There's more to it than that, stuff involving time machines and ancient Gill-Men and women from the stars, I think, settling Devonian era Earth, but I didn't make it that far. I gave up at the start of Chapter Five.
When Dark Horse books first announced that they would be publishing a series of novels based on the classic Universal Monster movies of yesteryear (Frankenstein and his Bride, Dracula, The Mummy, The Wolf Man, and the Creature from the Black Lagoon) I was every bit as excited and I was intrigued. What better place to start, I thought, than with my all-time favorite Universal Monster, the Creature from the Black Lagoon?
I went into Creature from the Back Lagoon: Time's Black Lagoon hoping for a loving retro-style return to the "Lost World" pulp adventures of Edgar Rice Burroughs and others.

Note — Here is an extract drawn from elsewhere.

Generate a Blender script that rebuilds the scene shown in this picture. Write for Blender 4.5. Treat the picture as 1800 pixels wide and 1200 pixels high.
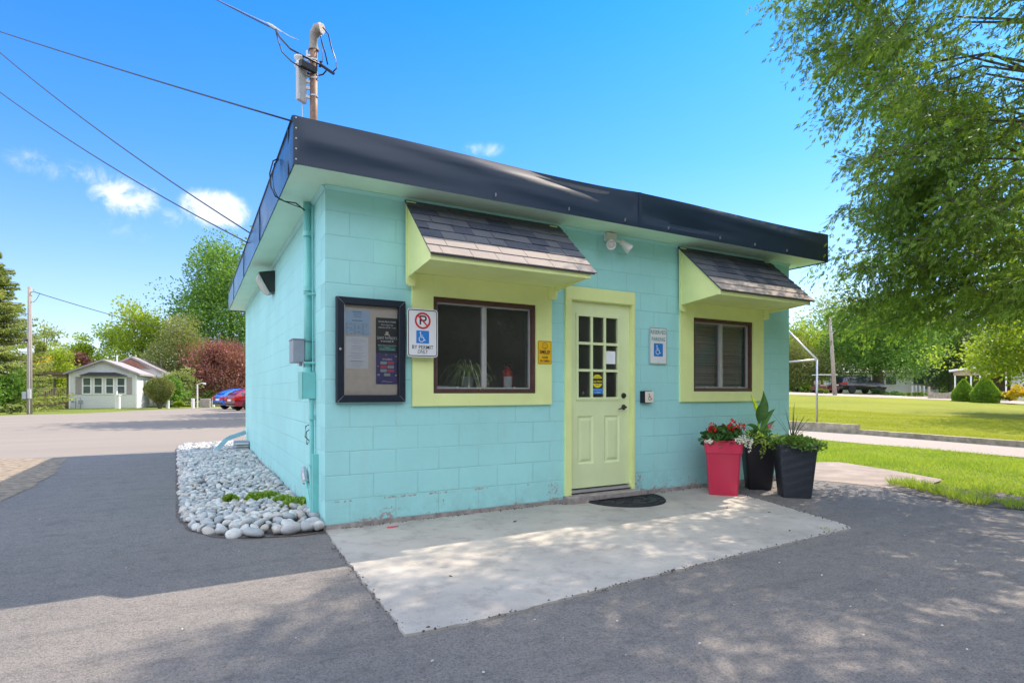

What I got instead was a mix of shoddy futurist dystopia tinged science-fiction, clumsy plotting, and stick figure sketching that was somehow meant to pass for character development. Not once in the sixty pages I managed to wade through did I find a single solitary moment of 50s B-movie fun. Where were the larger than life heroes? The smart talking heroine that delivers coffee to the LTLHs before getting carried off, kicking and screaming, in the arms of the Creature?
Come to think of it, where was the Creature? Yes, I know, there was that prologue featuring a "smart and gentle" Creature fleeing from the "Coarsened Ones". But that wasn't the Creature of the 1950s movie series and that, more than anything, is what I wanted. I wanted Beauty, Beast, and a square jawed Man of Action that fights the Beast to save the Beauty for himself.
I know enough about write-for-hire projects to not lay the blame entirely at author Paul Di Filippo's word processor. Whoever was given editorial control over how the property was handled by the owner of the rights to the Creature (which would probably be someone representing the commercial interests of Universal) is to blame for allowing the Creature to be mucked up this badly, and mucked up badly it was. I tossed Creature from the Black Lagoon: Time's Black Lagoon back. It can sleep with the fishes as far as I am concerned.